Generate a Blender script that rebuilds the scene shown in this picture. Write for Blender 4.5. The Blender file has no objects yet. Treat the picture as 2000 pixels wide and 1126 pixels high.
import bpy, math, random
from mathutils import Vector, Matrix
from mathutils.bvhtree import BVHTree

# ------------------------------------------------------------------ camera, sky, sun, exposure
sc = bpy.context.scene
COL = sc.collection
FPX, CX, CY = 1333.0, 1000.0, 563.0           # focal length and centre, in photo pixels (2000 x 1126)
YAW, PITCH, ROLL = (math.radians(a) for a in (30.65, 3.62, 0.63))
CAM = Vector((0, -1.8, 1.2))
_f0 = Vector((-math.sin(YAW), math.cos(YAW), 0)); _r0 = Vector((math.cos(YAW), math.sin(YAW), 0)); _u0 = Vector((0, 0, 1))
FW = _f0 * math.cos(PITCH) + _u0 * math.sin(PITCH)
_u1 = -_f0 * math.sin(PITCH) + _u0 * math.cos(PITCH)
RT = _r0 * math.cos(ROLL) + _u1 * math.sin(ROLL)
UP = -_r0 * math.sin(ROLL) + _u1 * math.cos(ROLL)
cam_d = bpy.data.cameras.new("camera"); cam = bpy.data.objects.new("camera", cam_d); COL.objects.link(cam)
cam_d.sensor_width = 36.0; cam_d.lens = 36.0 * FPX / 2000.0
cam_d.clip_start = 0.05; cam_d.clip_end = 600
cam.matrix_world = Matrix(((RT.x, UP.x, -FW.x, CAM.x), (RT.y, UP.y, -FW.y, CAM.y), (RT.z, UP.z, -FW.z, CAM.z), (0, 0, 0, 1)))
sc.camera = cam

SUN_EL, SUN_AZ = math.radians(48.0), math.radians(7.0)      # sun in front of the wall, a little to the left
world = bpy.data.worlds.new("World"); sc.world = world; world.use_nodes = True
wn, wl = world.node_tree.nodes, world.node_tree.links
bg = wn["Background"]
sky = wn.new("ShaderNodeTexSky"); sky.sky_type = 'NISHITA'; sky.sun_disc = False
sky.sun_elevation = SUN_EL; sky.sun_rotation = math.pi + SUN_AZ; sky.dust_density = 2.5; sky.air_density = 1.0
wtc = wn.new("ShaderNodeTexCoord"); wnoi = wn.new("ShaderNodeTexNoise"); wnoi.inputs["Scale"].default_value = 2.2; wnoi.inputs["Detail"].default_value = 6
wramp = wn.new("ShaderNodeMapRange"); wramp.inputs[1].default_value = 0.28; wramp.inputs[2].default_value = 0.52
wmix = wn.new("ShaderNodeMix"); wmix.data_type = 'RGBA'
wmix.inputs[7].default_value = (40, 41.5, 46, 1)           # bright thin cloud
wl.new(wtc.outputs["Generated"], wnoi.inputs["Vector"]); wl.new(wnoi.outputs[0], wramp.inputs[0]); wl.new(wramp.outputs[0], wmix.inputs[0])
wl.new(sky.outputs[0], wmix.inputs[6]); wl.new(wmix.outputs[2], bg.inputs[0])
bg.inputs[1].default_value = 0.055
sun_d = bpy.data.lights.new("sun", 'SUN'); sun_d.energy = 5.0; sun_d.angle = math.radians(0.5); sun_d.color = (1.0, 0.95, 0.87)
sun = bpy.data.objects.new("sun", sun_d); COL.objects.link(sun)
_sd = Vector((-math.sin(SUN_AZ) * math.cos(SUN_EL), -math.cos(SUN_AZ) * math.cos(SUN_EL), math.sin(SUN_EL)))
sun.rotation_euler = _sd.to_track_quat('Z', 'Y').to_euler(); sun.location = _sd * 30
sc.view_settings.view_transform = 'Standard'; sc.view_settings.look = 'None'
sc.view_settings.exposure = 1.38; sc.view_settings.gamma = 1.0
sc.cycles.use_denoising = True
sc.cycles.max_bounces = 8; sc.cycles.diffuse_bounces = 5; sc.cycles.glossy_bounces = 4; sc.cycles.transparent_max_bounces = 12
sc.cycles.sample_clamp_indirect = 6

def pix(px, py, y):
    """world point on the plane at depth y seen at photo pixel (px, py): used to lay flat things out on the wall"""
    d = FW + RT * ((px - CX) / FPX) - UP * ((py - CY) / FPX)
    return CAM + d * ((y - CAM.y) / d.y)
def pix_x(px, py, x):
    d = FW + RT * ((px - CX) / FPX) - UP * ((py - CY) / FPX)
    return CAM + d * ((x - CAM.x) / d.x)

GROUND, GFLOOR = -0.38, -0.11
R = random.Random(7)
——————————
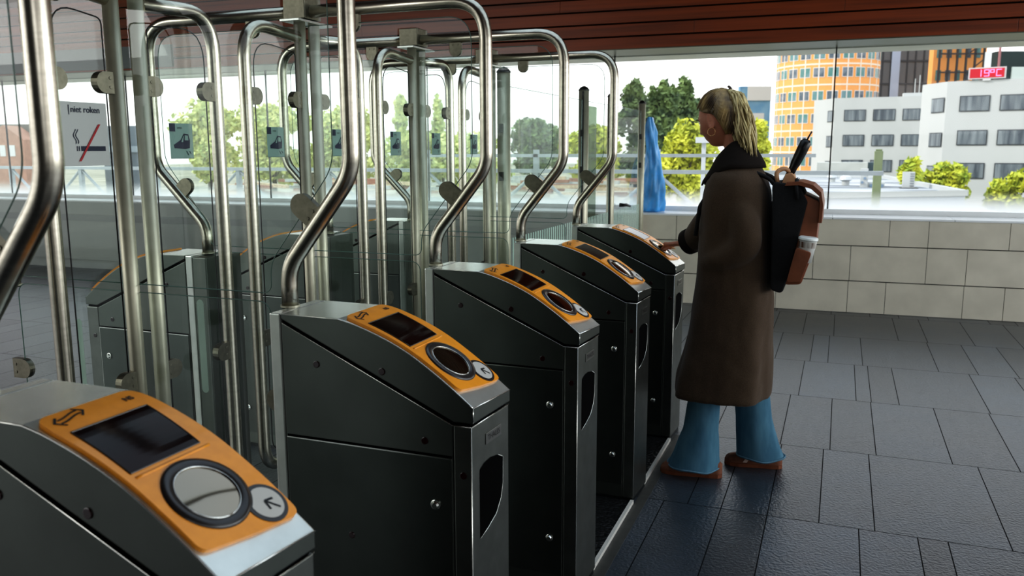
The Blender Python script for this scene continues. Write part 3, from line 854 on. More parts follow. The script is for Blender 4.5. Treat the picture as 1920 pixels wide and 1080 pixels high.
——————————
JOB :: Retype exactly, and only, the lines from the one containing "Generate a Blender" through the one containing "sc.camera = cam", both included.

SOLUTION FOR THIS PROBLEM ::
Generate a Blender script that rebuilds the scene shown in this picture. Write for Blender 4.5. The Blender file has no objects yet. Treat the picture as 2000 pixels wide and 1126 pixels high.
import bpy, math, random
from mathutils import Vector, Matrix
from mathutils.bvhtree import BVHTree

# ------------------------------------------------------------------ camera, sky, sun, exposure
sc = bpy.context.scene
COL = sc.collection
FPX, CX, CY = 1333.0, 1000.0, 563.0           # focal length and centre, in photo pixels (2000 x 1126)
YAW, PITCH, ROLL = (math.radians(a) for a in (30.65, 3.62, 0.63))
CAM = Vector((0, -1.8, 1.2))
_f0 = Vector((-math.sin(YAW), math.cos(YAW), 0)); _r0 = Vector((math.cos(YAW), math.sin(YAW), 0)); _u0 = Vector((0, 0, 1))
FW = _f0 * math.cos(PITCH) + _u0 * math.sin(PITCH)
_u1 = -_f0 * math.sin(PITCH) + _u0 * math.cos(PITCH)
RT = _r0 * math.cos(ROLL) + _u1 * math.sin(ROLL)
UP = -_r0 * math.sin(ROLL) + _u1 * math.cos(ROLL)
cam_d = bpy.data.cameras.new("camera"); cam = bpy.data.objects.new("camera", cam_d); COL.objects.link(cam)
cam_d.sensor_width = 36.0; cam_d.lens = 36.0 * FPX / 2000.0
cam_d.clip_start = 0.05; cam_d.clip_end = 600
cam.matrix_world = Matrix(((RT.x, UP.x, -FW.x, CAM.x), (RT.y, UP.y, -FW.y, CAM.y), (RT.z, UP.z, -FW.z, CAM.z), (0, 0, 0, 1)))
sc.camera = cam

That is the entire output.